Меря - страница 7



Материалами Костромской и Ивановской группы мери примерно в это же время успешно занимался уроженец Ивановской области, видный финно-угровед Е.А.Рябинин. Его книга «Костромское Поволжье в средние века», где были обобщены многолетние работы автора, увидела свет в 1986 году.

Свой вклад в изучение мерянского наследия внесли и лингвисты. В 1985 году в киевском издательстве «Наукова Думка» вышла книга О. Б. Ткаченко «Мерянский язык», в которой автор с определённой долей успеха попытался показать отдельные элементы и характеристики этого, несуществующего уже языка, определить степени связей его с языками ныне живущих финно-угорских народов.

Большая работа проведена в области мерянской топонимии. Ей в той, или иной степени занимались многие исследователи. Среди них такие известные лингвисты, как финский учёный Я. Калима, М. Фасмер, Е. М. Поспелов, А. И. Попов, А. К. Матвеев, финская исследовательница А. Альквист.

Здесь, как и в археологическом деле, не обошлось без серьёзной полемики, весьма оживившей исследовательский мир. А именно, двое последних в этом списке учёных провели на страницах нескольких номеров журнала «Вопросы языкознания» бескомпромиссную и очень полезную для выяснения характерных мерянских топонимов дискуссию. Позднее к ней присоединился ещё один очень авторитетный лингвист А. М. Шилов.

Всем этим учёным и их плодотворной деятельности мы в первую очередь и обязаны сведениями о мерянской культуре, речь о которой пойдёт в следующих главах.

Поселения, связанные с мерей

Солнце светит золотое

Блещут озера струи…

Здесь величие былое

Словно дышит в забытьи.

Ф. Тютчев.

Всё первое, остаётся в памяти, как правило, прочней и полней обычного. Вот и первый мой теплоход, и первый мой судовой рейс и особенно начало его я вспоминаю всегда в самых, почти точных, подробностях.

Шли первые дни июня, и пух тополей плыл лёгкой позёмкой по ленинградскому асфальту. Пух ложился мне на фуражку, белым кружевом стелился на фланельку и гюйс, цеплялся за материю брюк.

Торопливо стряхивая его одной рукой, а другой – схватив чемодан, я вбежал в раскрывший гремучие двери автобус и плюхнулся на свободное поблизости место.

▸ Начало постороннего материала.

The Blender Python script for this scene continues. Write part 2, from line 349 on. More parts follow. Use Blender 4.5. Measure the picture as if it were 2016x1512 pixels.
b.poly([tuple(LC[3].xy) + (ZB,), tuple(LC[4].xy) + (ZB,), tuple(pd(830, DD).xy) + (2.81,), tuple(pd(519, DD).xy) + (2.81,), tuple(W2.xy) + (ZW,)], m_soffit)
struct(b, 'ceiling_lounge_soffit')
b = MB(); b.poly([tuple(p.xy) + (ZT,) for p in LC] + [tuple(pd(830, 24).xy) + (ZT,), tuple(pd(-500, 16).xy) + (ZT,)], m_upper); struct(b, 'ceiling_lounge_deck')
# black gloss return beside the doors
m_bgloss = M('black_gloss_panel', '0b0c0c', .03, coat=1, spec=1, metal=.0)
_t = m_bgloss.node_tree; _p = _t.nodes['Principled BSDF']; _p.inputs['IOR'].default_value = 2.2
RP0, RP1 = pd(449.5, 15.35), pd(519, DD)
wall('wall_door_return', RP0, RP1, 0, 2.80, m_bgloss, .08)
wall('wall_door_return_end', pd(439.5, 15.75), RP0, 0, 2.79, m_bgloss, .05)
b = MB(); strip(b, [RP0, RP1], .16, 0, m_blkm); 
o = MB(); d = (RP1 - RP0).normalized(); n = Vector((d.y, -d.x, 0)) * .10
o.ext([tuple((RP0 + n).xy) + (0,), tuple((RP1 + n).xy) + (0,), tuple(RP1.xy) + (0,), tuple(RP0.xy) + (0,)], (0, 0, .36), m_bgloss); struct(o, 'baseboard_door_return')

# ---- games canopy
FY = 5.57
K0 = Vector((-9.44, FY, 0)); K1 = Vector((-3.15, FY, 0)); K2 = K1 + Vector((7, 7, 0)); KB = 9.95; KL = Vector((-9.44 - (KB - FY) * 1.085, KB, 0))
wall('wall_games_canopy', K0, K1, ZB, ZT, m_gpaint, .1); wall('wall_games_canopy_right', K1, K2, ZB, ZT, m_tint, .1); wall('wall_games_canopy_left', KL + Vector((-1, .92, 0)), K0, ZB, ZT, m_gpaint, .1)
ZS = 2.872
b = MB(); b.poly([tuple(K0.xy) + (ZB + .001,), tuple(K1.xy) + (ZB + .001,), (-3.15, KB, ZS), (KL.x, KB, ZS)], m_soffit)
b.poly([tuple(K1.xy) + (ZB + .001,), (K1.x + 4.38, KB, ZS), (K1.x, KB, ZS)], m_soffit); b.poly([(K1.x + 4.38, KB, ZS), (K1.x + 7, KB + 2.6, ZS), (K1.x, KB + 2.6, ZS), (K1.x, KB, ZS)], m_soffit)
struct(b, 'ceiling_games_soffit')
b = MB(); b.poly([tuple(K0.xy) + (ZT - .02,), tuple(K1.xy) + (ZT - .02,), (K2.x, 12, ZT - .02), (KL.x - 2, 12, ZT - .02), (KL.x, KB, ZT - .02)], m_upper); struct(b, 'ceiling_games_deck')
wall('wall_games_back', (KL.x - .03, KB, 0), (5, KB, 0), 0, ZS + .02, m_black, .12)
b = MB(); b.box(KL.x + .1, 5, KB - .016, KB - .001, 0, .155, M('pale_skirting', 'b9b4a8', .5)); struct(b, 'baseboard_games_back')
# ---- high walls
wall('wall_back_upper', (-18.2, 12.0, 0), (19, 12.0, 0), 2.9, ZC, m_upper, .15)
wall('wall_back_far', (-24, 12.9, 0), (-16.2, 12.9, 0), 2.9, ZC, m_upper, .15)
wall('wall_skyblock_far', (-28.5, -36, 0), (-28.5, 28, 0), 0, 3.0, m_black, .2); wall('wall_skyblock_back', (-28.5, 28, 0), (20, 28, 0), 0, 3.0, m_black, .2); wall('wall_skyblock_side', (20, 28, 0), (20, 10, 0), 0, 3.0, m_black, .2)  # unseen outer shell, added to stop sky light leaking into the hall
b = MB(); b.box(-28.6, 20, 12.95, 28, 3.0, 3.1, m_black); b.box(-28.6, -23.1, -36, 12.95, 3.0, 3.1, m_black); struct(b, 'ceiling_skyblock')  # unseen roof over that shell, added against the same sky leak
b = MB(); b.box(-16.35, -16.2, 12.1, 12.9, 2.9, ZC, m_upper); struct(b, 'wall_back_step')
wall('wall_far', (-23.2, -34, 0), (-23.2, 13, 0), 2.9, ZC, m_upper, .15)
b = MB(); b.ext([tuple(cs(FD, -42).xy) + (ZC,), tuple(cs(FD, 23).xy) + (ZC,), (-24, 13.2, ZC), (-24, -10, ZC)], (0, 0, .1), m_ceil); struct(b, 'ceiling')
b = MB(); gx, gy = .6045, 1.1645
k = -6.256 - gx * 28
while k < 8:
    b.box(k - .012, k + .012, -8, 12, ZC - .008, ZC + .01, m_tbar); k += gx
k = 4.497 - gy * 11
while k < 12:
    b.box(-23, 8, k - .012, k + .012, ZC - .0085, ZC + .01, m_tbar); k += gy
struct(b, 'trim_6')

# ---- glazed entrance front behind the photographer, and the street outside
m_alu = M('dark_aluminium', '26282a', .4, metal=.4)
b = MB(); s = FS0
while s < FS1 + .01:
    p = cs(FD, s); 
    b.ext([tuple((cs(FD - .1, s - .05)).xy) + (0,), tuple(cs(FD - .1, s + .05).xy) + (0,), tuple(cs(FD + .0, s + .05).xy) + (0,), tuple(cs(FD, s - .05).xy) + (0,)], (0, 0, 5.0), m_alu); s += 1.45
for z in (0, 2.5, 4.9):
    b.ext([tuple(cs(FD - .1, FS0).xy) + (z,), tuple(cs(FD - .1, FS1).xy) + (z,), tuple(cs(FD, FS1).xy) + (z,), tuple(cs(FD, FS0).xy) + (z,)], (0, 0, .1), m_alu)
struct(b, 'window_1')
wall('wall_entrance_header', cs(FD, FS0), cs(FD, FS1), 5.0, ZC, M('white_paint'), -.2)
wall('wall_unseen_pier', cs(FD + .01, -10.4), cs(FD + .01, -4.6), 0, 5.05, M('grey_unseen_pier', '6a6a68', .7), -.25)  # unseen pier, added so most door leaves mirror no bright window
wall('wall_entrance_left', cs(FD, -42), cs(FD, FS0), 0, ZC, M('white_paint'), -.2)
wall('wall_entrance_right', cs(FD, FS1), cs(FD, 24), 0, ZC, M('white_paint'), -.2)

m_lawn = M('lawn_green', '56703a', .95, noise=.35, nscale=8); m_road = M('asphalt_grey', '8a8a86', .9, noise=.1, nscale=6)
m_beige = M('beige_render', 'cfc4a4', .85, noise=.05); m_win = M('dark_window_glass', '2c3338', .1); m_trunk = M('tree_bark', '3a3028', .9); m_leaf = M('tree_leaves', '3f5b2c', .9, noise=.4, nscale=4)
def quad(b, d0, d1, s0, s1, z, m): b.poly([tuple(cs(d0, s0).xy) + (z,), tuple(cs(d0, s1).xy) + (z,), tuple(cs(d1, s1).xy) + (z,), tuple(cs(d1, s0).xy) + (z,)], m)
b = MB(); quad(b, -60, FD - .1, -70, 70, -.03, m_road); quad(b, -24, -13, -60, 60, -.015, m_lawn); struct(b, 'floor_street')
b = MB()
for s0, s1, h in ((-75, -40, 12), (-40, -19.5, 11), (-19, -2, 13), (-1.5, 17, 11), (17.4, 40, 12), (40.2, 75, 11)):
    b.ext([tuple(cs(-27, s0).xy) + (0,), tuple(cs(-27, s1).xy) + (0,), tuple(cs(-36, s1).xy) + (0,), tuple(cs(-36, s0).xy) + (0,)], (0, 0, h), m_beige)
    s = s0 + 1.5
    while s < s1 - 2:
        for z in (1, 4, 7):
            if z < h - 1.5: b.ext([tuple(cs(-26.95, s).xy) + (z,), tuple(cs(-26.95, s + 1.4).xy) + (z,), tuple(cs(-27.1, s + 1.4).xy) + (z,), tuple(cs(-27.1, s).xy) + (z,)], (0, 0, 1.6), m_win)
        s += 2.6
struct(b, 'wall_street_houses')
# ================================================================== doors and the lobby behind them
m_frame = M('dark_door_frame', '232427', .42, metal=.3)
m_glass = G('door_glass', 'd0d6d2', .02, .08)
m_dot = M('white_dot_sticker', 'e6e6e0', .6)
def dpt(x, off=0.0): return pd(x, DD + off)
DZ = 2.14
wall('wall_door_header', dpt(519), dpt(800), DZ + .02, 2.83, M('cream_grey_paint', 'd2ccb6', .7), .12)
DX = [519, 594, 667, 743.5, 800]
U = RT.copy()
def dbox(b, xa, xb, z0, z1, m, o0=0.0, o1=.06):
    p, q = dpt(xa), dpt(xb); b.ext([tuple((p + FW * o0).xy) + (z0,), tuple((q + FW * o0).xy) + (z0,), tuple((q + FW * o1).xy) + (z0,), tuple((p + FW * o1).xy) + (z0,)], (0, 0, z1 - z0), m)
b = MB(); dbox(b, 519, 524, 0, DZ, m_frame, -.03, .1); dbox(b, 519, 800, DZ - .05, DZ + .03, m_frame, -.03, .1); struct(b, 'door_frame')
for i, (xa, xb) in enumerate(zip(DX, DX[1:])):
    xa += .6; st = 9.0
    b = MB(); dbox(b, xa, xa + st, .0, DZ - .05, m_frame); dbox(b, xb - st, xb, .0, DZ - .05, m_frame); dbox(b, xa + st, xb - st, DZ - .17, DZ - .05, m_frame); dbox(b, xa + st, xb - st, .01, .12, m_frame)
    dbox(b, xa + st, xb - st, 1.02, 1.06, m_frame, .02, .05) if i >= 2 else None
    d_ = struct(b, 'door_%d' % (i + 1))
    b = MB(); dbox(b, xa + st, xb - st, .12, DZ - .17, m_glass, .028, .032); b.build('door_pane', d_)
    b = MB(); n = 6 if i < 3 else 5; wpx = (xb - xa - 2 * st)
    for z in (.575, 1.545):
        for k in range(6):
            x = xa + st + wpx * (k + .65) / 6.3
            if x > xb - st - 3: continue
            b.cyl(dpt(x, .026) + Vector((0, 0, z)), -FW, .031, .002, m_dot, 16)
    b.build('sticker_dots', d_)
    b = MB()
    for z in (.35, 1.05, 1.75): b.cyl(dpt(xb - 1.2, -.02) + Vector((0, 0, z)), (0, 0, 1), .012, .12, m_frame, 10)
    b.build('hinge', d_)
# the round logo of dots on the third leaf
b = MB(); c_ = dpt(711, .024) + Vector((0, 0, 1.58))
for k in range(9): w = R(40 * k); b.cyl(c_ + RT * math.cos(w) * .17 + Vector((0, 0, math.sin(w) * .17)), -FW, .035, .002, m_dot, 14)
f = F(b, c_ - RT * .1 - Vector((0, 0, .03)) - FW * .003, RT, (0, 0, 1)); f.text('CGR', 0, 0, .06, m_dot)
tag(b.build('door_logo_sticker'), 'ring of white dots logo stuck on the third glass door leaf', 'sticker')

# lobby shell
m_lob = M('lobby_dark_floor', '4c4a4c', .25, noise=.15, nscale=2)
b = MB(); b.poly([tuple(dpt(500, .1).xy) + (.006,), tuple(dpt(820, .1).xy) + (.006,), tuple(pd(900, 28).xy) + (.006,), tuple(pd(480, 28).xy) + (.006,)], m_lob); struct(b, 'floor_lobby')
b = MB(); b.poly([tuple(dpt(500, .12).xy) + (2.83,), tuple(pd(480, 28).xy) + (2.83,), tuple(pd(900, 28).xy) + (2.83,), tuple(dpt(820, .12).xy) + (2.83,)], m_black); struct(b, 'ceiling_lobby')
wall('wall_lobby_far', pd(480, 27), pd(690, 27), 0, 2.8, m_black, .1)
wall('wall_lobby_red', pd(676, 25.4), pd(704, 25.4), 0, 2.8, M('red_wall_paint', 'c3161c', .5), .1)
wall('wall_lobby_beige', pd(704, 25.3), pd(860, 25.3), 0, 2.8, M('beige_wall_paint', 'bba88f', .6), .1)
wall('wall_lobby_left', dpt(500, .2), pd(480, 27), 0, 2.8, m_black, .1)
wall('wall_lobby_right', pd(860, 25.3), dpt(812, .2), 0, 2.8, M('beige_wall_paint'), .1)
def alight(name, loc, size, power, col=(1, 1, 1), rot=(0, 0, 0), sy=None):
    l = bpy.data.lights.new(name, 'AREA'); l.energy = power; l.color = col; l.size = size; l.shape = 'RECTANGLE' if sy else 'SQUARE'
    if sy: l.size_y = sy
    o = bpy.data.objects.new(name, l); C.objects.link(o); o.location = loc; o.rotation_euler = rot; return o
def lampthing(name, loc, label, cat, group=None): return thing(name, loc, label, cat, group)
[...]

– Не на 151-й Волго-Балт? – спросил, оглядев меня с сиденья напротив, рослый черноусый парень в белом плаще.

– Да! – удивился я.

– Я оттуда, ждём мы рулевого-моториста, сказали, что практиканта с училища пришлют…

Мы вышли у  Александро- Невской Лавры, познакомились.

Мой неожиданный попутчик и будущий коллега – Альгирдас (он был литовцем) повёл меня к причалу, блестевшей уже неподалеку, Невы.

Под берегом открылись, стоявшие рядами, суда.

– Альгирдас, к нам курсант? – крикнул, перегнувшись за леер мостика, со стоявшего ближним корпусом теплохода, в форменной кремовой рубашке полноватый человек.

– Да, – откликнулся мой спутник, добавив тихо в мою сторону, – капитан.

– Хорошо! – улыбнулся капитан, – уважаю курсантов, поднимайтесь оба сюда.

Мы поднялись в судовую рубку…

Сияние капитанского лица слегка поблёкло, когда он узнал, что это первая моя штатная практика и в транзитных рейсах я ещё не бывал.

– Ладно, – сказал он после паузы, – рулевого-моториста мне всё равно надо, научишься. Ты вот что, – повернулся он к Альгирдасу, – веди его к старпому, пусть устраивается – и, хлопнув меня по плечу, подтолкнул к двери…

Наутро, после вечерних любований, играющими в иллюминаторах, береговыми огнями и почти бессонной с непривычки ночи от дрожи переборок и шума моторов, спешащего в рейс теплохода, я стоял на руле, получая навыки судоводительского дела.